John Nedelcu · Jan 2, 2026, 06:54 PM
I struggled to do this for ages with different techniques like continuum subtraction, but my last image (IC405) worked like a charm by following the guide from Dark Sky Geek.
At least, it’s miles better than anything I have been able to produce so far. There is a bit of fiddling with the numbers, but after getting it dialled in, it worked.
If you’re interested in trying, these two videos explain the workflow:
This is a good tutorial. This is not continuum subtraction, but rather a separate step in processing OSC data. It’s effectively the same thing I talked about in the first part of my comment.
Mikołaj Wadowski · Jan 2, 2026, 06:19 PM
The first two steps should be gradient extraction from both stacks and extracting Oiii from the narrowband stack. Due to how bayer matrix works, it lets quite a significant amount of Ha through the G and B filters, so your initial “Oiii” isn’t pure. I explained how to do it in my emissionless processing tutorial (step 1, you can ignore the rest). Whether you extract the gradient before or after Oiii doesn’t really matter, but I like to do it before.
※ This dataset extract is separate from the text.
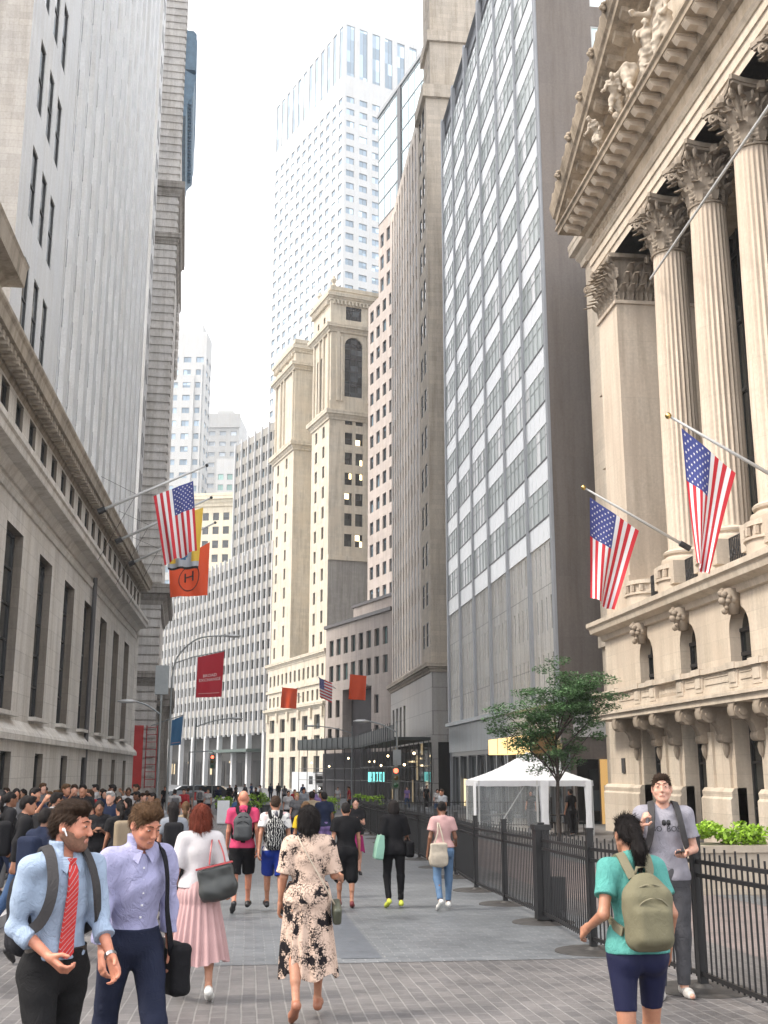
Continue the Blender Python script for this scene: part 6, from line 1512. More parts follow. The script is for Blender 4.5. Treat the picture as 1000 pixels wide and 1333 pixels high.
# --- man in lavender shirt
def lav_man():
    J = skeleton(1.65, 'm', 5, ((-14, 14), (20, 6)), ((10, 8, 20, 0), (-6, 9, 14, 6)), (14, 20)); v = .0065
    sh = cloth('shirt_lavender', (.43, .43, .66), .8, wr=.45); tr = cloth('trousers_navy', (.016, .02, .04))
    o = person('person in lavender shirt and navy trousers with lowered head and short brown hair', (-.63, 6.75, 0.0), 205, J, v, SK['rosy'],
        [('shirt', shirt_mesh(J, v, sh, 1.93, .014, .98, collar=True, fold=.011, seed=8, tuck=True)), ('trousers', trouser_mesh(J, v, tr, 1.0, .016, 1.03, seed=5)), ('hair', hair_mesh(J, .005, HR['brown'], 'quiff')),
         ('shoe', shoe_mesh(J, 'R', .008, SHOE_B)), ('shoe', shoe_mesh(J, 'L', .008, SHOE_B))], detail=True)
    T = J['T']; m = MB()
    for sg in (-1, 1): m.loft([[Vector(T(p)) + Vector((0, q, 0)) for p in ((sg * .006, .087, 1.475), (sg * .064, .045, 1.49), (sg * .078, .062, 1.44), (sg * .045, .12, 1.405))] for q in (0, .006)])
    m.build('collar', sh, o)
    m = MB()
    for i in range(6): m.T = Matrix.Translation(Vector(T((0, .128 - .01 * abs(i - 2.2), 1.38 - i * .07)))); m.lathe([(.0, -.005), (.007, -.005), (.007, .005), (0, .005)], 8)
    m.T = None; m.build('buttons', plain('button', (.7, .7, .75), .3), o)
    brow(o, J, HR['brown']); hairs(o, J, 'back')
    pts = smooth_path([T(p) for p in ((-.12, -.14, 1.0), (-.125, -.13, 1.35), (-.125, -.03, 1.5), (-.13, .09, 1.44), (-.14, .137, 1.32), (-.15, .142, 1.15), (-.185, .12, 1.0), (-.23, .06, .86))], 5)
    b = thing('messenger_bag', 'black shoulder bag on a long strap carried by the man in lavender', 'bag', tuple(o.location), o.rotation_euler.z)
    cen = Vector(T((0, 0, 1.25))); strap_mb([tuple(p) for p in pts], .04, .008, [((Vector(p) - cen) * 1).normalized() for p in pts]).build('strap', cloth('strap_black', (.012, .012, .016)), b)
    F = Fld(T((-.29, -.05, .78)) - .35, T((-.29, -.05, .78)) + .35, .01); F.rbox(T((-.28, -.06, .76)), [.06, .19, .14], .04); F.folds(.004, 2); link('bag_body', F.mesh('bag_body', cloth('bag_black', (.012, .012, .014))), b)
lav_man()
# --- woman in pink skirt
def pink_skirt():
    J = skeleton(1.62, 'f', 2, ((-8, 10), (10, 6)), ((-6, 14, 48, -12), (-2, 12, 10, 0)), (0, 2)); v = .008
    wt = cloth('knit_white', (.66, .63, .65), wr=.15); pk = cloth('skirt_pink', (.62, .40, .40), .75, wr=.1)
    o = person('person with auburn bob in white top and long pleated pink skirt', gl_(-.42, 10.5), 6, J, v, SK['tan'],
        [('top', shirt_mesh(J, v, wt, .95, .014, .98, fold=.002, seed=2, name='top')), ('skirt', skirt_mesh(J, pk, 1.06, .32, (.138, .105), (.31, .24), 24, .16, sway=(-.01, -.02))), ('hair', hair_mesh(J, .006, HR['auburn'], 'bob')),
         ('shoe', shoe_mesh(J, 'R', .008, SHOE_W)), ('shoe', shoe_mesh(J, 'L', .008, SHOE_W))])
    hairs(o, J, 'down', n=3200, ln=.06, w=.0016)
    T = J['T']; b = thing('tote_bag', 'dark grey tote bag with red piping behind the pink skirt', 'bag', tuple(o.location), o.rotation_euler.z)
    m = MB(); R_ = Matrix.Rotation(radians(-12), 4, 'Y'); m.T = Matrix.Translation(Vector(T((.16, -.19, 1.02)))) @ R_
    m.T = None; F = Fld(T((.16, -.19, 1.02)) - .32, T((.16, -.19, 1.02)) + .32, .008); Rb = np.array(Matrix.Rotation(radians(-12), 3, 'Y'))
    F.rbox(T((.16, -.19, 1.03)), [.155, .045, .14], .03, R=Rb); F.ell(T((.17, -.2, .955)), [.17, .075, .085], .05, R=Rb); F.folds(.007, 3, 12)
    link('bag_body', F.mesh('bag_body', plain('leather_grey', (.03, .034, .034), .35, var=.15, vs=8)), b)
    m = MB(); a1 = Vector(T((.08, -.2, 1.19))); a2 = Vector(T((.24, -.2, 1.15))); top = Vector(T((.13, -.02, 1.475)))
    for off in (0, .03): m.tube(smooth_path([a1 + Vector((0, off, 0)), (a1 + top) / 2 + Vector((-.01, -.03, 0)), top, (a2 + top) / 2 + Vector((.02, -.03, 0)), a2 + Vector((0, off, 0))], 5), .007, 6)
    m.build('handle', plain('leather_red', (.3, .035, .04), .4), b)
    m = MB(); m.T = Matrix.Translation(Vector(T((.16, -.19, 1.02)))) @ R_; m.tube([(-.162, -.038, .152), (.162, -.038, .152), (.162, .038, .152), (-.162, .038, .152), (-.162, -.038, .152)], .006, 5); m.T = None; m.build('piping', MATS['leather_red'], b)
pink_skirt()
# --- woman in patterned dress
def dress():
    J = skeleton(1.61, 'f', 2, ((14, 4), (-10, 22)), ((4, 16, 78, -10), (-2, 12, 25, 0)), (0, 3)); v = .0075
    def blot(nt, ob, col):
        n = N(nt, 'ShaderNodeTexNoise', Scale=7.5, Detail=4.0, Roughness=.6, Distortion=.4); L(nt, ob, n.inputs['Vector'])
        n2 = N(nt, 'ShaderNodeTexNoise', Scale=75.0, Detail=2.0, Roughness=.6); L(nt, ob, n2.inputs['Vector'])
        big = ramp(nt, n.outputs[0], [(.555, (0, 0, 0)), (.575, (1, 1, 1))]); rim = ramp(nt, n.outputs[0], [(.40, (0, 0, 0)), (.56, (1, 1, 1))])
        fine = ramp(nt, n2.outputs[0], [(.485, (0, 0, 0)), (.505, (1, 1, 1))]); sp = mix(nt, 1.0, rim, fine, 'MULTIPLY')
        return mix(nt, mix(nt, 1.0, big, sp, 'LIGHTEN'), (.56, .42, .34), (.012, .010, .012))
    dm = cloth('dress_blotted', (.5, .4, .33), .8, pattern=blot, wr=.2)
    o = person('person with round dark hair in cream dress blotted with black, walking away in tan sandals', gl_(.50, 9.55), 1, J, v, SK['tan'],
        [('bodice', shirt_mesh(J, v, dm, .92, .022, .93, fold=.005, seed=6, name='bodice')), ('skirt', skirt_mesh(J, dm, 1.1, .33, (.172, .15), (.25, .19), 13, .13, sway=(.02, -.02), wild=.7, hem=.03)), ('hair', hair_mesh(J, .006, HR['black'], 'round')),
         ('sandal', shoe_mesh(J, 'R', .008, plain('sandal_tan', (.3, .12, .07), .5), 'sandal')), ('sandal', shoe_mesh(J, 'L', .008, plain('sandal_tan', (.3, .12, .07), .5), 'sandal'))])
    hairs(o, J, 'down', n=3200, ln=.05, w=.0016)
    T = J['T']; pts = smooth_path([T(p) for p in ((-.1, .06, 1.49), (-.1, -.05, 1.49), (-.06, -.145, 1.4), (.03, -.15, 1.25), (.12, -.155, 1.1), (.2, -.13, .96), (.24, -.08, .9))], 5)
    b = thing('crossbody_bag', 'small olive crossbody bag at the hip of the woman in the blotted dress', 'bag', tuple(o.location), o.rotation_euler.z)
    m = MB(); m.tube(pts, .006, 5); m.build('strap', plain('strap_pale', (.45, .38, .3), .5), b)
    F = Fld(T((.25, -.06, .84)) - .2, T((.25, -.06, .84)) + .2, .008); F.rbox(T((.25, -.06, .85)), [.035, .1, .07], .025, R=rx(.4)); link('bag_body', F.mesh('bag_body', plain('leather_olive', (.06, .065, .045), .4)), b)
dress()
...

The only difference is I don’t use any sensor characteristics as a baseline for the factor, since in my experience I would have to play around with them quite a bit anyway
John Nedelcu · Jan 2, 2026, 06:56 PM
I found the opposite for me. Granted, I’m not very good at CS, and all the guides I’ve seen don’t work with my data at all.
With OSC cameras it can sometimes be tricky. Especially if you don’t CFA drizzle - debayering does not preserve photometry, so it may not work properly, especially if you’re using automated scripts like PSC for continuum subtraction.
Either way, given a set of broadband and narrowband masters, it’s always possible to perform continuum subtraction. If you don’t you end up with results like these:
To be clear, in my opinion these are all good images, but display a pretty glaring technical error.